Published Mar 8th, 2018 11:44AM EST
jupiter cyclones

Jupiter is the largest planet in our Solar System and NASA’s Juno probe orbiting the gas giant has delivered some stunning images time and time again. NASA scientists used some of the probe’s most recent infrared snapshots to map the planet’s intense winds, and the resulting images are downright awesome.

These pictures, which were taken on Jupiter’s north and south poles, reveal the massive wind towers that dominate not only its upper atmosphere but also stretch deep into the planet. As NASA explains, the jet streams that create the eye-catching patterns originate far below what we are able to see from its cloud tops, and the cyclones are unlike anything observed before in the Solar System, including here on Earth.

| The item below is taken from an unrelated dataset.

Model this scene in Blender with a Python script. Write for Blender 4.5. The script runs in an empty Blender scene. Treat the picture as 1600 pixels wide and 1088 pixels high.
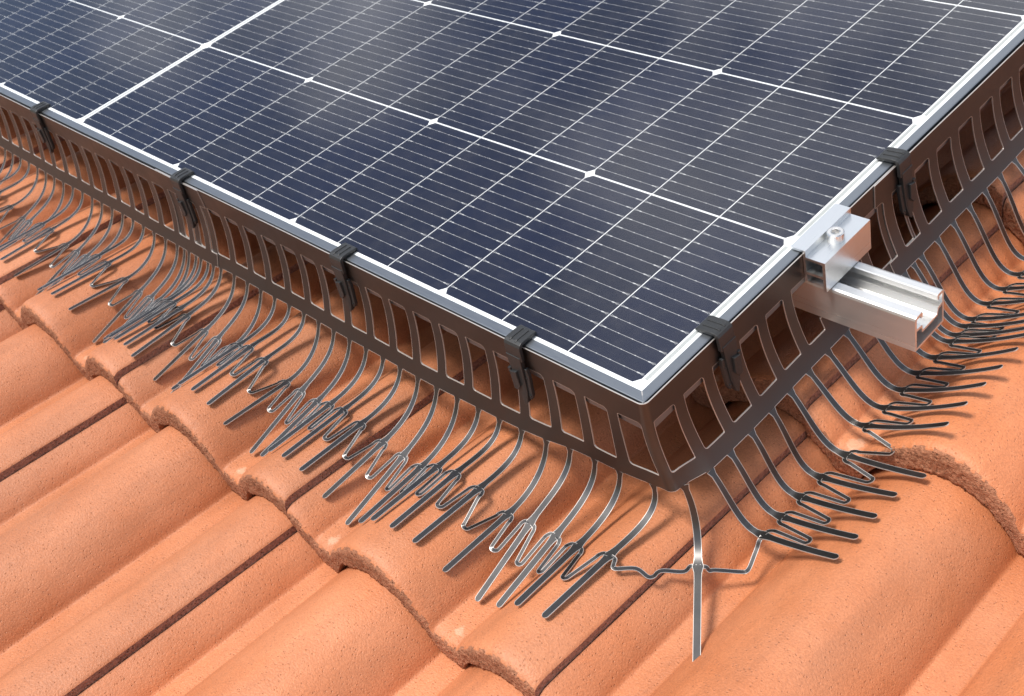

The weather systems that generate the huge storms and swirling torrents goes deeper than scientists had originally thought. The cyclones we see above stretch as deep as 1,900 miles into the planet. Obviously, this dwarfs anything we’d ever see here on Earth, and puts storm systems on every other planet in our Solar System to shame. These new findings are being published in a series in the journal Nature.

The “weather layer” of jupiter accounts for roughly one percent of the planet’s total mass. That might not sound like much, but it’s actually a greater ratio than that of Earth. “Earth’s atmosphere is less than one millionth of the total mass of Earth,” Yohai Kaspi, lead author of the research, explains. “The fact that Jupiter has such a massive region rotating in separate east-west bands is definitely a surprise.”

These new discoveries were made possible thanks to Juno’s high-tech equipment. Its infrared imaging hardware cuts through the cloud tops and captures the structure below, which has never been possible before. And as cool as this all is, the spacecraft is just getting started.

“These astonishing science results are yet another example of Jupiter’s curve balls, and a testimony to the value of exploring the unknown from a new perspective with next-generation instruments,” Scott Bolton, principal investigator of Juno, notes. “Juno is only about one third the way through its primary mission, and already we are seeing the beginnings of a new Jupiter.”